Mas não há mudanças sem conflitos, sobretudo em questões que envolvem a posse e o uso da terra. A demarcação de terras não é um processo simples, incluindo pelo menos sete etapas. Começa com um laudo antropológico a cargo da Fundação Nacional do Índio (Funai) e termina apenas quando a área é registrada na Secretaria de Patrimônio da União, após a decisão do Poder Executivo de homologá-la. Ao longo do caminho, muitas vezes ocorrem embates entre os defensores dos direitos indígenas e outros grupos que reivindicam a propriedade das terras em questão. São frequentes as contestações judiciais aos laudos antropológicos e a outros aspectos dos processos de demarcação. Alguns casos chegam ao STF.
Também frequente é a presença de atividades ilegais de garimpo e extração de madeira em reservas indígenas, atividades que o poder público tem dificuldade de reprimir. Outra fonte de tensão são grandes empreendimentos de infraestrutura, como a Usina de Belo Monte, por exemplo, que direta ou indiretamente afetam a vida dos povos indígenas. Geograficamente, esses conflitos se localizam na maior parte na Amazônia. Politicamente, eles permeiam todas as esferas de governo. Em geral, opõem, de um lado, o Ministério Público e grupos da sociedade civil ligados ao meio ambiente e aos direitos indígenas e, de outro, interesses vinculados a atividades econômicas (agronegócio, mineração, infraestrutura).
Visibilidade internacional e fortalecimento dos direitos indígenas
Assim como o meio ambiente, a questão indígena se tornou objeto de crescente atenção global. Um marco nesse sentido foi a aprovação da Convenção sobre Povos Indígenas e Tribais (Convenção 169 da OIT), em 1989, pela Organização Internacional do Trabalho (OIT), agência das Organizações das Nações Unidas (ONU). Além de contemplar os direitos já previstos na Constituição brasileira, essa Convenção estabeleceu como obrigação dos Estados signatários a definição de procedimentos de consulta aos povos indígenas antes da realização de projetos que pudessem impactá-los.

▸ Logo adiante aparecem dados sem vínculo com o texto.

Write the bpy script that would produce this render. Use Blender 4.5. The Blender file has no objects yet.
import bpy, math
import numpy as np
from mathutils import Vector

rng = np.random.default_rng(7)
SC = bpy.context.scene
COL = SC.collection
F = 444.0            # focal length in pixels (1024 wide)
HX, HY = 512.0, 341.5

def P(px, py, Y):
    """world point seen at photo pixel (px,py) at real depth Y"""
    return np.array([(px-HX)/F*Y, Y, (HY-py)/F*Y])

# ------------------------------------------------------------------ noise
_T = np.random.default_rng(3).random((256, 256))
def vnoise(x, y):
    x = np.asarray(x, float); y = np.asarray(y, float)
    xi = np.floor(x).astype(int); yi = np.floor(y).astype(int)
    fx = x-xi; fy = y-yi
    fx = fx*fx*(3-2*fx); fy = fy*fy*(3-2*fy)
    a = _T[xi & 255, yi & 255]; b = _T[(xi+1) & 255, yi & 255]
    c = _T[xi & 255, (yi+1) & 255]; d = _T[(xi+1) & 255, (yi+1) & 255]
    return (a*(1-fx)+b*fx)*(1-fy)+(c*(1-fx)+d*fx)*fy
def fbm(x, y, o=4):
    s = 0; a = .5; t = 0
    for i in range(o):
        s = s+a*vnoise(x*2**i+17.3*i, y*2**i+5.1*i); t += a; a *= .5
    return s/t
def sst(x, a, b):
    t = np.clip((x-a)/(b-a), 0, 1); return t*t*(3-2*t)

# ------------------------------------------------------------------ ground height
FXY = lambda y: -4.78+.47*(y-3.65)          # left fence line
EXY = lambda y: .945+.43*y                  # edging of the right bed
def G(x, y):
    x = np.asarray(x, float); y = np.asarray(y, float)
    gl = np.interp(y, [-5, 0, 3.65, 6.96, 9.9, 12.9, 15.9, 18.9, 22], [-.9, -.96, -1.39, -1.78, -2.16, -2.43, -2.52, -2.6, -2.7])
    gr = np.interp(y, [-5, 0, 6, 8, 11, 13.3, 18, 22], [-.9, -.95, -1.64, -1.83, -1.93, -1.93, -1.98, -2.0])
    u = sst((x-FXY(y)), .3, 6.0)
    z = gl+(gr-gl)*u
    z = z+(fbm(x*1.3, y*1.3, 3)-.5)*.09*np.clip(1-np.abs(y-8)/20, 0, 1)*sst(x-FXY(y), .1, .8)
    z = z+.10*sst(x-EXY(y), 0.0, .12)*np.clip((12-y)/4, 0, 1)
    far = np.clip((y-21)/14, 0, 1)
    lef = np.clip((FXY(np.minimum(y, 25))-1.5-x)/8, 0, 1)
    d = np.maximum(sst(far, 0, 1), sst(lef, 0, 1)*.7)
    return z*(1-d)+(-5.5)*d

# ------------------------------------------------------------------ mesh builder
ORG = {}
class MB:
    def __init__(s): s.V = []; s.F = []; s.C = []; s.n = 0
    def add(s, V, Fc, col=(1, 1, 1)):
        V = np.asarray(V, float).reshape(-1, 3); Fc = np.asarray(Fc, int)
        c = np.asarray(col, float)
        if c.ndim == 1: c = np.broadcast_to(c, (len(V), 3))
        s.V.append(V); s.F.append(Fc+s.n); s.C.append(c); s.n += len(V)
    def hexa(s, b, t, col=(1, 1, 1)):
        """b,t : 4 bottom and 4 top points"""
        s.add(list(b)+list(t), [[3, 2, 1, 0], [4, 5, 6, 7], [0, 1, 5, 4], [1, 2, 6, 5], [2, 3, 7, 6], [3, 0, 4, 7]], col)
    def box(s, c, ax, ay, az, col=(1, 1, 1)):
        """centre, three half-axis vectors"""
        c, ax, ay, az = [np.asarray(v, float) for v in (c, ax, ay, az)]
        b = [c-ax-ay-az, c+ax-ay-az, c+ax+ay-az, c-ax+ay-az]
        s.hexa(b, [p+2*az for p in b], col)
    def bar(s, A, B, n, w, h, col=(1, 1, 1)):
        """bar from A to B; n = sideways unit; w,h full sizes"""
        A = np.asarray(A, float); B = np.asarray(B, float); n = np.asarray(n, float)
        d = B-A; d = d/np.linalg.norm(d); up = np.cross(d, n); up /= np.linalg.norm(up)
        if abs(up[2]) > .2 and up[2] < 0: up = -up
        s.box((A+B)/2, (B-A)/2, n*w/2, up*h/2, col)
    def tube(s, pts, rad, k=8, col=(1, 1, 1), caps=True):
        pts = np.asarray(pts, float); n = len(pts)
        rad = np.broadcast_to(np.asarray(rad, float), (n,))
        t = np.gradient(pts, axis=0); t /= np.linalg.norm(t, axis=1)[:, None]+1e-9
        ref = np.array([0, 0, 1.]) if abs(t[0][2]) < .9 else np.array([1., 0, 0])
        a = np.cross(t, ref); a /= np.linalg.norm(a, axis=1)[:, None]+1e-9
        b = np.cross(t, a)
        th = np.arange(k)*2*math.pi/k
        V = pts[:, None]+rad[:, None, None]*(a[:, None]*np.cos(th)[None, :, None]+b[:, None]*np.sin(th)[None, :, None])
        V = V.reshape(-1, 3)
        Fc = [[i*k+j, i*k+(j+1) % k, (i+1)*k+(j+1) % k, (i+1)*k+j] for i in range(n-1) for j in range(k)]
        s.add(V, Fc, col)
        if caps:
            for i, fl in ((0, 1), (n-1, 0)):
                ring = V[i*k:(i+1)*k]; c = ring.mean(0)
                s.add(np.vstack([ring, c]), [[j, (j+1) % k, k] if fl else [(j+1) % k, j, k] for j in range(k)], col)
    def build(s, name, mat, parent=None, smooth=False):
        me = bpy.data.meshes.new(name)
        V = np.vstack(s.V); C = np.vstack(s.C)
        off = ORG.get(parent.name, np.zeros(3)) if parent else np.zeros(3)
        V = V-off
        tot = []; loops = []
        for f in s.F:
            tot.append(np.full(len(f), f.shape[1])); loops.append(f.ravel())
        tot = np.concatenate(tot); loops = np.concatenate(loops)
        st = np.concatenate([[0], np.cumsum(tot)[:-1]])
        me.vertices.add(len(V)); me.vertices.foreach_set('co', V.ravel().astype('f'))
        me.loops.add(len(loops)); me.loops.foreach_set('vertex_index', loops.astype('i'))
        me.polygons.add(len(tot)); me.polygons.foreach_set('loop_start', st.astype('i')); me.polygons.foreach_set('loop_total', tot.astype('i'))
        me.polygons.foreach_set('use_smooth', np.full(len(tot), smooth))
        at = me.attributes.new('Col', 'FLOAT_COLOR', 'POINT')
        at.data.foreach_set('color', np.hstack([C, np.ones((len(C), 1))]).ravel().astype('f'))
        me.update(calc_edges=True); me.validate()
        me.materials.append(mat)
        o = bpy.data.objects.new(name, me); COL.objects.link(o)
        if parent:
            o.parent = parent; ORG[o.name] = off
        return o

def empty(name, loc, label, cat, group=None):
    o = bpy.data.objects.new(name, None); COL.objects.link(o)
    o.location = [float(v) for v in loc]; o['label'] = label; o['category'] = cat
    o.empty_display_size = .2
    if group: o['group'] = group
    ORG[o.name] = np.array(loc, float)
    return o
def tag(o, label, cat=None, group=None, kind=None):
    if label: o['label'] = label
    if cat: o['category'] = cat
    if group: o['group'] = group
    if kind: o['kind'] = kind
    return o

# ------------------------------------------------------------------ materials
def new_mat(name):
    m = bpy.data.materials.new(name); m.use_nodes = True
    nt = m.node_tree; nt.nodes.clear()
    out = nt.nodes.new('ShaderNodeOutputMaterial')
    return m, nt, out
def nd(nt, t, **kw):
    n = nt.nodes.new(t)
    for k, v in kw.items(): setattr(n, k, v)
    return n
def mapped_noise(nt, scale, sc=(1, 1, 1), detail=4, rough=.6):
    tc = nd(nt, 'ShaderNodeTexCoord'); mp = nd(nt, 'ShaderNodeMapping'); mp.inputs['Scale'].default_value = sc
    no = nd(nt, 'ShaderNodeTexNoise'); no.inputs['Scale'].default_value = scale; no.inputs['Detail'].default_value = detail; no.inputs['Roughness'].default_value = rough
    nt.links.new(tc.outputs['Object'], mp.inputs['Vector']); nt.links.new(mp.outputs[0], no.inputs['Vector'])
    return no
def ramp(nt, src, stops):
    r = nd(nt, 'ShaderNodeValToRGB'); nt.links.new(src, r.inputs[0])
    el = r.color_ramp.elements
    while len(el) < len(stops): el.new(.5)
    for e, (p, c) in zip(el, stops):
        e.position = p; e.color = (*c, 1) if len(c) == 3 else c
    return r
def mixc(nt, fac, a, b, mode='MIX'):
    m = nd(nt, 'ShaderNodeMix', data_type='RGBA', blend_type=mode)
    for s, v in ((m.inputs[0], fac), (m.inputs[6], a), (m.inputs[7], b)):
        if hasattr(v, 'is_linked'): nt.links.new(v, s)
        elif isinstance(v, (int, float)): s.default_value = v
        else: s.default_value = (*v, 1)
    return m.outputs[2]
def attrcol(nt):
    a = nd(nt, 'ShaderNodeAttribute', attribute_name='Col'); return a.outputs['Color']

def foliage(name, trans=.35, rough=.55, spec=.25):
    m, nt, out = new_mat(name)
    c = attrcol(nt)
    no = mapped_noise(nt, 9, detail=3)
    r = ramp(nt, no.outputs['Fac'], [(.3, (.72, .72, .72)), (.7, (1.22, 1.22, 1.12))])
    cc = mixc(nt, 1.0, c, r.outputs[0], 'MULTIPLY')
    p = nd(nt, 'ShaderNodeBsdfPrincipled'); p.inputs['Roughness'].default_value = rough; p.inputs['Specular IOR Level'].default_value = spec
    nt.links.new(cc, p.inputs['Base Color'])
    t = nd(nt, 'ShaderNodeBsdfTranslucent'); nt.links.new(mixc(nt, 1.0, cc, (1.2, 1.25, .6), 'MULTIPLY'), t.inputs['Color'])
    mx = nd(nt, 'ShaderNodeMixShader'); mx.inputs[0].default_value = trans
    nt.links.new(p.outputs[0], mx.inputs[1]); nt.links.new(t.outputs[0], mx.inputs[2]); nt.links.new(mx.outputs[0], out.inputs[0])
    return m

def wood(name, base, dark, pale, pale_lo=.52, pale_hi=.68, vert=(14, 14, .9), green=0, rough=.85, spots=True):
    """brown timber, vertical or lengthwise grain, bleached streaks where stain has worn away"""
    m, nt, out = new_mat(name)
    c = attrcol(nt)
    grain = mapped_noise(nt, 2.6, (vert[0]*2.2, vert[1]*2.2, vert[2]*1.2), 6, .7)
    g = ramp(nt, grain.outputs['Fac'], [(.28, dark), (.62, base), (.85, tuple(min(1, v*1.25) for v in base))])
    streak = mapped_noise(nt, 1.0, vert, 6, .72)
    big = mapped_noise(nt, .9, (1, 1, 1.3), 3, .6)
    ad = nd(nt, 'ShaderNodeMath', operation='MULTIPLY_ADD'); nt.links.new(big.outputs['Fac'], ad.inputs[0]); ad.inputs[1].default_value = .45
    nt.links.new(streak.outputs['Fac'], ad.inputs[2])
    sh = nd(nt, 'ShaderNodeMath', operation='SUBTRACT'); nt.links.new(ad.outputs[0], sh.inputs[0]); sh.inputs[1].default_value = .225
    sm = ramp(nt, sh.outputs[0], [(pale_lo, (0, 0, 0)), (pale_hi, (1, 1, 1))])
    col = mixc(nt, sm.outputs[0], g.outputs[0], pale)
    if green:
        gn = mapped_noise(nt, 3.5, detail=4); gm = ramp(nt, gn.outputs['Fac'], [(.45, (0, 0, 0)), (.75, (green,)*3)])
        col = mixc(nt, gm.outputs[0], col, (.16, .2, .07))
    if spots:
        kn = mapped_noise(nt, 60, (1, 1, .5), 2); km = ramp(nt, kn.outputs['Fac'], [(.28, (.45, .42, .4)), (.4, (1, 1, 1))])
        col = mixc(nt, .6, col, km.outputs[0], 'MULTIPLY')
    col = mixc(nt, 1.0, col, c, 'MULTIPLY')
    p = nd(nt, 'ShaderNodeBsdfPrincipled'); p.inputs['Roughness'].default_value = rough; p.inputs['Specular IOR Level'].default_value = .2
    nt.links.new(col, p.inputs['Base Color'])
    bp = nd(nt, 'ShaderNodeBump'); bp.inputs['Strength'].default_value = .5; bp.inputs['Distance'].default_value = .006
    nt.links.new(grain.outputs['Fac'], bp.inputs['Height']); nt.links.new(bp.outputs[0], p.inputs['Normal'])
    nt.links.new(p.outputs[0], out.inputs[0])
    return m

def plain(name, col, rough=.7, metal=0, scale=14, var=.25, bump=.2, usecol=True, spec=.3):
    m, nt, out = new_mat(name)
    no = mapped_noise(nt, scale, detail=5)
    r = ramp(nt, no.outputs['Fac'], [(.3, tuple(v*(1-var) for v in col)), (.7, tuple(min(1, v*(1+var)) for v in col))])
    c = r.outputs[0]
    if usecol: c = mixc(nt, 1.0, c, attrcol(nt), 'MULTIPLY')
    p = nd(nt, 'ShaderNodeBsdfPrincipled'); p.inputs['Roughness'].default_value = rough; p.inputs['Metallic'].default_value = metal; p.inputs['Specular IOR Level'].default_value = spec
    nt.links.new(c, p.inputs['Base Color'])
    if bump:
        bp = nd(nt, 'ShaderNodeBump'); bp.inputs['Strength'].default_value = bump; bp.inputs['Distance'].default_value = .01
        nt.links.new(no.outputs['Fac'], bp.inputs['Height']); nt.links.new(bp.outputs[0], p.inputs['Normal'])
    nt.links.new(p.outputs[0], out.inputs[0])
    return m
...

O Brasil aderiu à Convenção logo no início dos anos 1990, mas o Congresso só viria a aprová-la em 2002, depois de muita controvérsia para definir se a convenção restringia ou não a soberania nacional. Os militares, em particular, a viam como intromissão indevida de um órgão internacional em decisões sobre empreendimentos de infraestrutura em território brasileiro. Ou pior, como pretexto para internacionalizar a Amazônia em nome da defesa de direitos de “nações indígenas”.
Embora o STF tenha definido que a Convenção 169 não colocaria em xeque a soberania nacional, o fantasma de que ela serviria de instrumento para a intromissão estrangeira em assuntos internos continua a assombrar o debate político em torno da defesa dos direitos indígenas até hoje. A mesma teoria conspiratória influencia o debate político em torno da questão ambiental (ver Linha do Tempo sobre Política Ambiental).